═════ Dataset records ═════

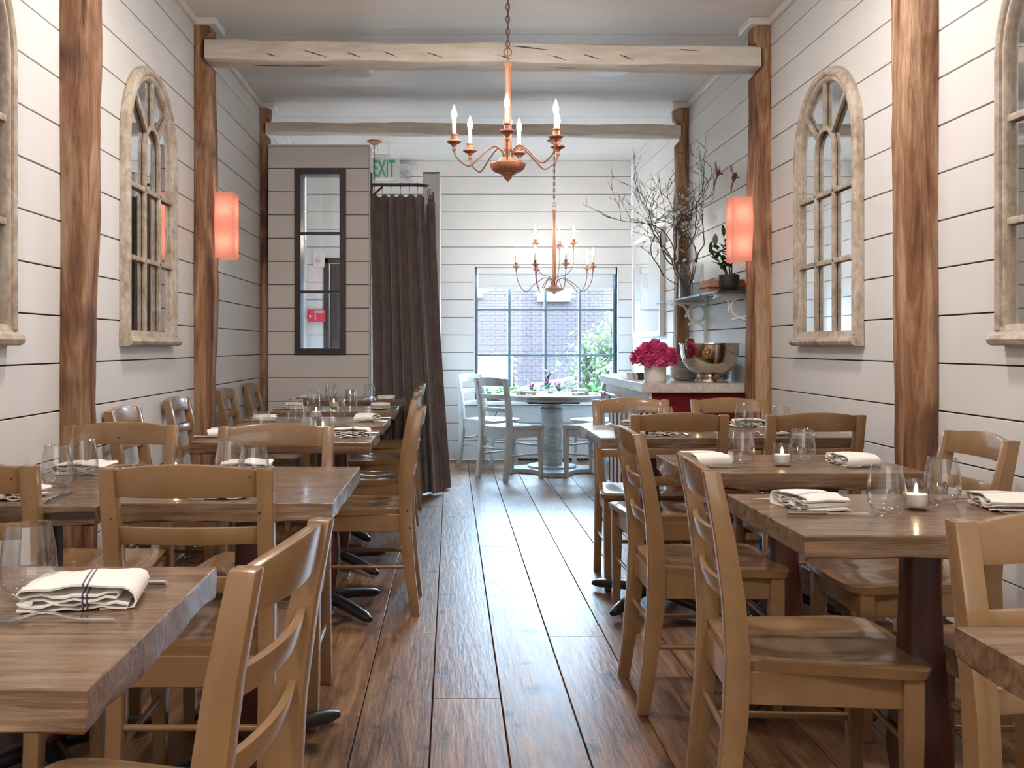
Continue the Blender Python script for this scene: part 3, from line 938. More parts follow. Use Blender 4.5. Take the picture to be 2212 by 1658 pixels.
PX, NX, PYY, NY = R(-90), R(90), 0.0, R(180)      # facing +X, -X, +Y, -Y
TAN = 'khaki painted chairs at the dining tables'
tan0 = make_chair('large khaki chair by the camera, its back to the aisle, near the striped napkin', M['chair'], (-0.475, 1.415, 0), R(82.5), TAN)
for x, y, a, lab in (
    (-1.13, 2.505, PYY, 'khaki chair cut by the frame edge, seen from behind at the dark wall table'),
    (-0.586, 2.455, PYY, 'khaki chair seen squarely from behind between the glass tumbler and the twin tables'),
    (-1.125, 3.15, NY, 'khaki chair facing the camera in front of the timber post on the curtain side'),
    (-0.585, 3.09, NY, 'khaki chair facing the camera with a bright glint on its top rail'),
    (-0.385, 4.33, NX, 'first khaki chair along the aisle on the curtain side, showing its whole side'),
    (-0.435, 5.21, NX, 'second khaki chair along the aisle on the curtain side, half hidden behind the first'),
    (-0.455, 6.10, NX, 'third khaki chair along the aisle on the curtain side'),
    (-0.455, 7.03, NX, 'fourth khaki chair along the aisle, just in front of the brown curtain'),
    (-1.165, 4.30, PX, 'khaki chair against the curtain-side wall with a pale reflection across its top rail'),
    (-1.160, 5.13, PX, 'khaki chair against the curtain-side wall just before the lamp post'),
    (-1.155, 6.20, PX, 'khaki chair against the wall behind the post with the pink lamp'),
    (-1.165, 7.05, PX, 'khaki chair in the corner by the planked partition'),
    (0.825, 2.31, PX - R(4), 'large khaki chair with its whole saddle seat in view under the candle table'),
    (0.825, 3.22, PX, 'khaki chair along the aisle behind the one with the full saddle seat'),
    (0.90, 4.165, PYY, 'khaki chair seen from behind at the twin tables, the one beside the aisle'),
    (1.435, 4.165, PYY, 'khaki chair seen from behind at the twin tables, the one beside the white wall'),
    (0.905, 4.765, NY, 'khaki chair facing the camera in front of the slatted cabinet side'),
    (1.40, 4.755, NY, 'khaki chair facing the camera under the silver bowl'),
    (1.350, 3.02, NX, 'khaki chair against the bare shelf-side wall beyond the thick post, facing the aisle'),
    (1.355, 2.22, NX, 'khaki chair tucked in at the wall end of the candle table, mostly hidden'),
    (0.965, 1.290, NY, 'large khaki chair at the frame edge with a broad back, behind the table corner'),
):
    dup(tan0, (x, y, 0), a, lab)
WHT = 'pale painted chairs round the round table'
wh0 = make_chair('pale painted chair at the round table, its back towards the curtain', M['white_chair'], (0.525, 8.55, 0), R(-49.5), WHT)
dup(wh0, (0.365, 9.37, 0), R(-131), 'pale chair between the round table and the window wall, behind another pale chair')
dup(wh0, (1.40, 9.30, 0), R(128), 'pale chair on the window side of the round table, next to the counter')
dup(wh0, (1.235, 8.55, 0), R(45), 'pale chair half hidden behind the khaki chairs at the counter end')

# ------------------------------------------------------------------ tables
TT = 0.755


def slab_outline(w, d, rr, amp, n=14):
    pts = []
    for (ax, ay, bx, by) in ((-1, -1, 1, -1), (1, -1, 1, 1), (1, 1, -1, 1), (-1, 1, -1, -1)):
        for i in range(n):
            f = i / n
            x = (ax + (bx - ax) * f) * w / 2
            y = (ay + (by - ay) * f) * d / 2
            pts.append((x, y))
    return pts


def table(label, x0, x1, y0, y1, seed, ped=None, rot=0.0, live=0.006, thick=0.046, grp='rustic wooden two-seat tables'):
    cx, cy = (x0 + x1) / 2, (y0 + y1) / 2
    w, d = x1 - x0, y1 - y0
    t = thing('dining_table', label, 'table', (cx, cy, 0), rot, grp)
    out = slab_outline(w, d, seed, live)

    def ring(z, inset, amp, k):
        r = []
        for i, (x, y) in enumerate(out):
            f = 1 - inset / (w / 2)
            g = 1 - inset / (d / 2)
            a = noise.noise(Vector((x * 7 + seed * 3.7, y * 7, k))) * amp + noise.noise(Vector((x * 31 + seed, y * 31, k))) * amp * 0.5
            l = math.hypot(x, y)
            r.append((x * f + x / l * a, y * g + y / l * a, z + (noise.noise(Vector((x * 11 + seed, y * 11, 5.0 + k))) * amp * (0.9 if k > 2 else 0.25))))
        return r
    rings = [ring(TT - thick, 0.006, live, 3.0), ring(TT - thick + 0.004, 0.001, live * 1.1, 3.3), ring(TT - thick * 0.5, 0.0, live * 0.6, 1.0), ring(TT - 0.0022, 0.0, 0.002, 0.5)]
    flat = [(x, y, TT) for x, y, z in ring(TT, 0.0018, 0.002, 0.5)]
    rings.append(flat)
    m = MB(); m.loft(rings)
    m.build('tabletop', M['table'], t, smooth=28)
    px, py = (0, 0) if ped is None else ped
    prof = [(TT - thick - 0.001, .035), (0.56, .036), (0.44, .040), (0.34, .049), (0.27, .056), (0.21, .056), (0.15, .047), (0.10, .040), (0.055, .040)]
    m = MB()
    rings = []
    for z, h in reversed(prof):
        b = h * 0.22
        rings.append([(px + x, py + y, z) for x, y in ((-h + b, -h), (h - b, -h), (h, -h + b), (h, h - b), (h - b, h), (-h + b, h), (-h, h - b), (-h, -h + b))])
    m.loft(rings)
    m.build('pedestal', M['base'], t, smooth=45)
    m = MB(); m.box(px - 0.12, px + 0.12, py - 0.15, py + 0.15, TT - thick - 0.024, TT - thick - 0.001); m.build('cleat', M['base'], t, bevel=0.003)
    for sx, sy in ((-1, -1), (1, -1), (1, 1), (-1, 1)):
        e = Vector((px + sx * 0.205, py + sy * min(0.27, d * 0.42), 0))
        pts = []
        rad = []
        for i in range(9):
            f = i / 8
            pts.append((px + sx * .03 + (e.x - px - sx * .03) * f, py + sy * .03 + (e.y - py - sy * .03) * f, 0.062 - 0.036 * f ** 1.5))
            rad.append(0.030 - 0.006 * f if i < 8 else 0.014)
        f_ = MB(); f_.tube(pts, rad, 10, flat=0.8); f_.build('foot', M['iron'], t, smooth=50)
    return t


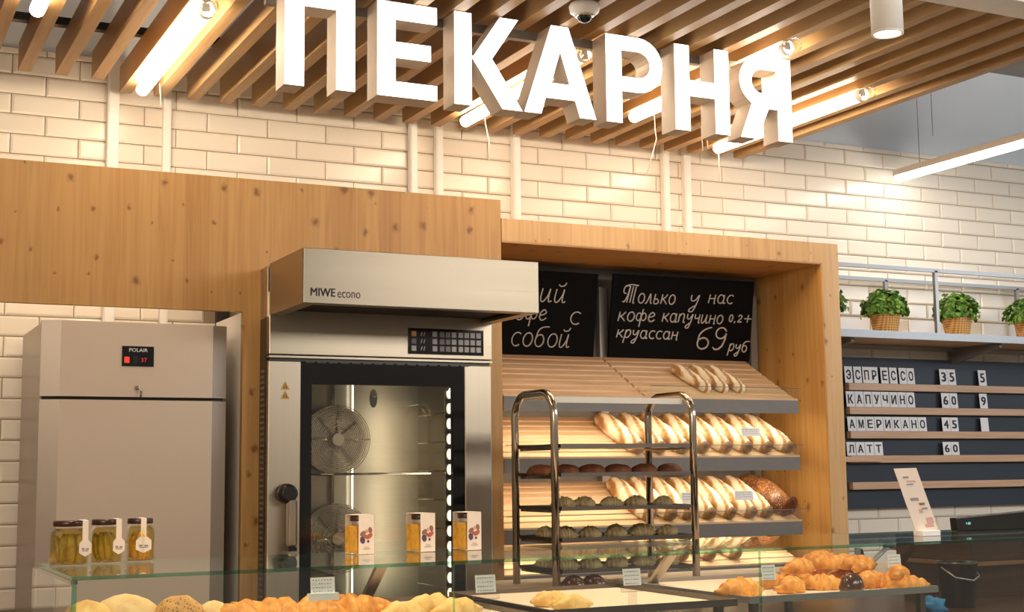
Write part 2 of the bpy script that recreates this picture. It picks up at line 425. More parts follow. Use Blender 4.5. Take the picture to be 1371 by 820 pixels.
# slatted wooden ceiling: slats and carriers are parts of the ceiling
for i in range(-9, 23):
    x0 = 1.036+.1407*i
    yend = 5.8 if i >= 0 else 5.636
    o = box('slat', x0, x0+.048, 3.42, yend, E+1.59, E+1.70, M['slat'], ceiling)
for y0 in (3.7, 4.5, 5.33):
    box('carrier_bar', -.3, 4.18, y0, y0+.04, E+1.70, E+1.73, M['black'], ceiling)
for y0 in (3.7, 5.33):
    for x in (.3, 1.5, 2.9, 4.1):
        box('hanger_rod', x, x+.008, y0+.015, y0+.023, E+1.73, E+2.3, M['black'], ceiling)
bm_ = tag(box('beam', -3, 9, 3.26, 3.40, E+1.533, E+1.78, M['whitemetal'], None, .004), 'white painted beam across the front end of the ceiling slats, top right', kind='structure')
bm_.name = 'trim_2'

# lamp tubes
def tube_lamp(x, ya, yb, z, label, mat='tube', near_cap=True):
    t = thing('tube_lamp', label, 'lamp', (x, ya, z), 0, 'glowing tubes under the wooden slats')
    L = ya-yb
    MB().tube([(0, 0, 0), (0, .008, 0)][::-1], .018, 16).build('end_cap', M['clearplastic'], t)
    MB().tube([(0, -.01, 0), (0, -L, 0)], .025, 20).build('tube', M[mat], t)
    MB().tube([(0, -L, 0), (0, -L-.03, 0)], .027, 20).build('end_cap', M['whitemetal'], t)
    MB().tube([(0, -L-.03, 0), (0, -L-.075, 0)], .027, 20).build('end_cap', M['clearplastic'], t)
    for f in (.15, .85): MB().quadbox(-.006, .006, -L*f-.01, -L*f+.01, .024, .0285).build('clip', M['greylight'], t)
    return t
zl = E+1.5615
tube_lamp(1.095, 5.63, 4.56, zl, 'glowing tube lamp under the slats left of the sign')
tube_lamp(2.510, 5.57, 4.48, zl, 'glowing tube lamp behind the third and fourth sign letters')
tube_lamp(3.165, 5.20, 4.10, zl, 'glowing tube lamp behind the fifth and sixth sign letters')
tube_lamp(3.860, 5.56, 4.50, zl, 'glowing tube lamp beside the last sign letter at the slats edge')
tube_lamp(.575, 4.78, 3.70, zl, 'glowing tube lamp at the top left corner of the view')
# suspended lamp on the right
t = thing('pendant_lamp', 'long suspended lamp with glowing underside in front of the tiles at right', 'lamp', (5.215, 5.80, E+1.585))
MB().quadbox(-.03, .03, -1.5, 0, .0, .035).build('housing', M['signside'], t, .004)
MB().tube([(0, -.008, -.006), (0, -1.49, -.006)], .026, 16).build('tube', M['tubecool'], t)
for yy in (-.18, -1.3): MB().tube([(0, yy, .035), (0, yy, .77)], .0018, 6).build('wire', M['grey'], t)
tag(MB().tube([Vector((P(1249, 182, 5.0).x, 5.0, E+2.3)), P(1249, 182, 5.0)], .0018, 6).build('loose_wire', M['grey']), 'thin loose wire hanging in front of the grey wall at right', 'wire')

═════

> [Aim]:
Your task is to give again the lines from the one containing "Write part 2" to the one containing "bm_.name = 'trim_2'", both lines included, exactly and without anything added.

> [Response for this exercise]:
Write part 2 of the bpy script that recreates this picture. It picks up at line 425. More parts follow. Use Blender 4.5. Take the picture to be 1371 by 820 pixels.
# slatted wooden ceiling: slats and carriers are parts of the ceiling
for i in range(-9, 23):
    x0 = 1.036+.1407*i
    yend = 5.8 if i >= 0 else 5.636
    o = box('slat', x0, x0+.048, 3.42, yend, E+1.59, E+1.70, M['slat'], ceiling)
for y0 in (3.7, 4.5, 5.33):
    box('carrier_bar', -.3, 4.18, y0, y0+.04, E+1.70, E+1.73, M['black'], ceiling)
for y0 in (3.7, 5.33):
    for x in (.3, 1.5, 2.9, 4.1):
        box('hanger_rod', x, x+.008, y0+.015, y0+.023, E+1.73, E+2.3, M['black'], ceiling)
bm_ = tag(box('beam', -3, 9, 3.26, 3.40, E+1.533, E+1.78, M['whitemetal'], None, .004), 'white painted beam across the front end of the ceiling slats, top right', kind='structure')
bm_.name = 'trim_2'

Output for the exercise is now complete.